● **TASK OBJECTIVE**: The listing below begins with the first line you should copy; stop after the line containing "S.camera = cam", and drop every picture.

● **SUPPLIED INFORMATION**:
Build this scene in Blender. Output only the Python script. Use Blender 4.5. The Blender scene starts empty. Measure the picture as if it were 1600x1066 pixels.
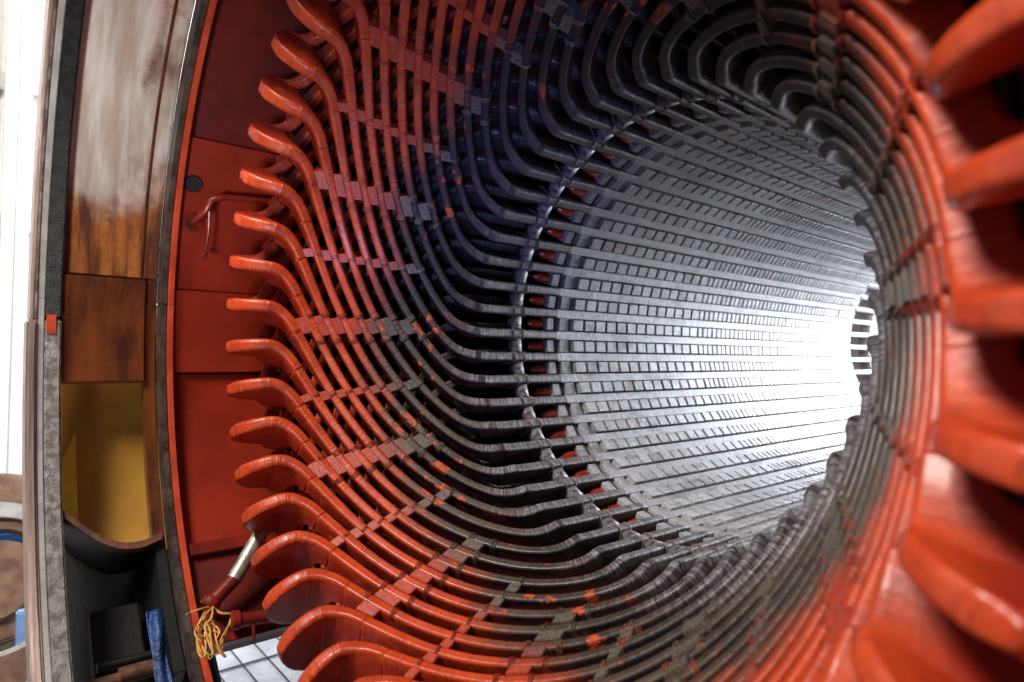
import bpy, bmesh, math, random
from mathutils import Vector, Matrix, noise
random.seed(7)
S = bpy.context.scene
C = S.collection
RAD = math.radians

# ------------------------------------------------------------------ camera
cam_d = bpy.data.cameras.new('camera')
cam = bpy.data.objects.new('camera', cam_d); C.objects.link(cam)
yaw, pitch, roll = 0.859034, -0.013308, 0.041764
fw = Vector((-math.sin(yaw)*math.cos(pitch), math.cos(yaw)*math.cos(pitch), math.sin(pitch)))
rt = Vector((math.cos(yaw), math.sin(yaw), 0)); up = rt.cross(fw)
r2 = rt*math.cos(roll) + up*math.sin(roll); u2 = -rt*math.sin(roll) + up*math.cos(roll)
M = Matrix((r2, u2, -fw)).transposed().to_4x4()
M.translation = Vector((1.84023, -2.79487, -0.07101))
cam.matrix_world = M
cam_d.sensor_width = 36; cam_d.lens = 1021.6/1600*36
cam_d.clip_start = 0.02; cam_d.clip_end = 200
cam_d.dof.use_dof = True; cam_d.dof.focus_distance = 3.3; cam_d.dof.aperture_fstop = 1.1
S.camera = cam

# ------------------------------------------------------------------ world: pale daylight of the hall, bright above, dim below
W = bpy.data.worlds.new('World'); S.world = W; W.use_nodes = True
nt = W.node_tree; nt.nodes.clear()
wo = nt.nodes.new('ShaderNodeOutputWorld'); bg = nt.nodes.new('ShaderNodeBackground')
tc = nt.nodes.new('ShaderNodeTexCoord'); sx = nt.nodes.new('ShaderNodeSeparateXYZ')
rp = nt.nodes.new('ShaderNodeValToRGB'); mr = nt.nodes.new('ShaderNodeMapRange')
mr.inputs['From Min'].default_value = -1; mr.inputs['From Max'].default_value = 1
nt.links.new(tc.outputs['Generated'], sx.inputs[0]); nt.links.new(sx.outputs['Z'], mr.inputs['Value'])
nt.links.new(mr.outputs[0], rp.inputs[0]); nt.links.new(rp.outputs[0], bg.inputs['Color']); nt.links.new(bg.outputs[0], wo.inputs[0])
cr = rp.color_ramp
cr.elements[0].position = 0.0; cr.elements[0].color = (.03, .035, .05, 1)
cr.elements[1].position = 1.0; cr.elements[1].color = (.50, .50, .54, 1)
e = cr.elements.new(.46); e.color = (.012, .014, .02, 1)
e = cr.elements.new(.54); e.color = (.03, .035, .05, 1)
e = cr.elements.new(.75); e.color = (.20, .21, .25, 1)
bg.inputs['Strength'].default_value = 0.55

def area(name, loc, target, sx_, sy_, power, col):
    l = bpy.data.lights.new(name, 'AREA'); l.shape = 'RECTANGLE'; l.size = sx_; l.size_y = sy_
    l.energy = power; l.color = col
    o = bpy.data.objects.new(name, l); C.objects.link(o); o.location = loc
    o.rotation_euler = (Vector(target)-Vector(loc)).to_track_quat('-Z', 'Y').to_euler()
    return o
# bright hall opening beyond the far end of the bore
area('far_hall_light', (1.9, 10.0, 1.9), (-.2, 4.2, -.5), 6.8, 5.4, 3800, (.86, .92, 1.0))
area('end_wall_fill', (0, 10.4, 6.0), (0, 13.0, .0), 6.0, 1.5, 1800, (.95, .97, 1.0))  # unseen lamp added to whiten the end wall and lift the bore
# high hall windows in front of the machine (behind the camera, to its left)
area('window_light', (-.1, -6.9, 5.8), (-.8, -1.2, -.7), 2.6, 1.8, 1080, (1.0, .92, .84))
# cool daylight from low doorway on the right front
area('doorway_light', (4.6, -5.0, -1.9), (-1.0, -.5, .95), 1.2, 1.2, 9, (.30, .40, 1.0)).data.spread = RAD(27)
area('plate_spot_fill', (2.6, -5.4, -1.6), (-2.1, -2.25, .95), 1.0, 1.0, 10, (1.0, .95, .88)).data.spread = RAD(30)  # added spot with no real source, brightens the steel plate
# unseen lamp added to whiten the hall wall far left
area('wall_fill_light', (-4.7, .7, 5.2), (-6.5, -2.2, -1.2), 3.0, 2.0, 230, (1.0, .97, .92)).data.spread = RAD(125)

S.view_settings.view_transform = 'Standard'; S.view_settings.look = 'None'
S.view_settings.gamma = 1; S.view_settings.use_curve_mapping = False
S.view_settings.exposure = 0.0
S.render.engine = 'CYCLES'

# ------------------------------------------------------------------ node helpers
class NT:
    def __init__(s, name):
        s.m = bpy.data.materials.new(name); s.m.use_nodes = True
        s.t = s.m.node_tree; s.b = s.t.nodes['Principled BSDF']
    def n(s, typ, **kw):
        o = s.t.nodes.new(typ)
        for k, v in kw.items(): setattr(o, k, v)
        return o
    def set(s, sock, v):
        if isinstance(v, bpy.types.NodeSocket): s.t.links.new(v, sock)
        elif isinstance(v, (tuple, list)) and sock.type == 'RGBA': sock.default_value = (*v[:3], 1)
        else: sock.default_value = v
    def math(s, op, a, b=0.0, c=0.0, clamp=False):
        o = s.n('ShaderNodeMath', operation=op); o.use_clamp = clamp
        s.set(o.inputs[0], a); s.set(o.inputs[1], b); s.set(o.inputs[2], c); return o.outputs[0]
    def mix(s, f, a, b, mode='MIX'):
        o = s.n('ShaderNodeMix', data_type='RGBA', blend_type=mode)
        s.set(o.inputs[0], f); s.set(o.inputs[6], a); s.set(o.inputs[7], b); return o.outputs[2]
    def rng(s, v, a, b, c=0., d=1., smooth=True):
        o = s.n('ShaderNodeMapRange'); o.interpolation_type = 'SMOOTHSTEP' if smooth else 'LINEAR'
        s.set(o.inputs[0], v)
        for i, q in enumerate((a, b, c, d)): o.inputs[1+i].default_value = q
        return o.outputs[0]
    def noise(s, vec, scale, detail=4, rough=.55, dist=0.):
        o = s.n('ShaderNodeTexNoise'); s.set(o.inputs['Vector'], vec)
        o.inputs['Scale'].default_value = scale; o.inputs['Detail'].default_value = detail
        o.inputs['Roughness'].default_value = rough; o.inputs['Distortion'].default_value = dist
        return o.outputs[0]
    def scaled(s, vec, sc, loc=None):
        o = s.n('ShaderNodeMapping'); s.set(o.inputs[0], vec); o.inputs['Scale'].default_value = sc
        if loc is not None: s.set(o.inputs['Location'], loc)
        return o.outputs[0]
    def pos(s): return s.n('ShaderNodeNewGeometry').outputs['Position']
    def obj(s): return s.n('ShaderNodeTexCoord').outputs['Object']
    def uv(s): return s.n('ShaderNodeTexCoord').outputs['UV']
    def xyz(s, v):
        o = s.n('ShaderNodeSeparateXYZ'); s.set(o.inputs[0], v); return o.outputs
    def rand(s): return s.n('ShaderNodeObjectInfo').outputs['Random']
    def bump(s, h, strength=.3, dist=.01):
        o = s.n('ShaderNodeBump'); o.inputs['Strength'].default_value = strength; o.inputs['Distance'].default_value = dist
        s.set(o.inputs['Height'], h); s.t.links.new(o.outputs[0], s.b.inputs['Normal'])
    def out(s, col=None, rough=None, metal=None, coat=None, spec=None):
        if col is not None: s.set(s.b.inputs['Base Color'], col)
        if rough is not None: s.set(s.b.inputs['Roughness'], rough)
        if metal is not None: s.set(s.b.inputs['Metallic'], metal)
        if coat is not None: s.set(s.b.inputs['Coat Weight'], coat); s.b.inputs['Coat Roughness'].default_value = .15
        if spec is not None: s.set(s.b.inputs['Specular IOR Level'], spec)
        return s.m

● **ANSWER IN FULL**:
Build this scene in Blender. Output only the Python script. Use Blender 4.5. The Blender scene starts empty. Measure the picture as if it were 1600x1066 pixels.
import bpy, bmesh, math, random
from mathutils import Vector, Matrix, noise
random.seed(7)
S = bpy.context.scene
C = S.collection
RAD = math.radians

# ------------------------------------------------------------------ camera
cam_d = bpy.data.cameras.new('camera')
cam = bpy.data.objects.new('camera', cam_d); C.objects.link(cam)
yaw, pitch, roll = 0.859034, -0.013308, 0.041764
fw = Vector((-math.sin(yaw)*math.cos(pitch), math.cos(yaw)*math.cos(pitch), math.sin(pitch)))
rt = Vector((math.cos(yaw), math.sin(yaw), 0)); up = rt.cross(fw)
r2 = rt*math.cos(roll) + up*math.sin(roll); u2 = -rt*math.sin(roll) + up*math.cos(roll)
M = Matrix((r2, u2, -fw)).transposed().to_4x4()
M.translation = Vector((1.84023, -2.79487, -0.07101))
cam.matrix_world = M
cam_d.sensor_width = 36; cam_d.lens = 1021.6/1600*36
cam_d.clip_start = 0.02; cam_d.clip_end = 200
cam_d.dof.use_dof = True; cam_d.dof.focus_distance = 3.3; cam_d.dof.aperture_fstop = 1.1
S.camera = cam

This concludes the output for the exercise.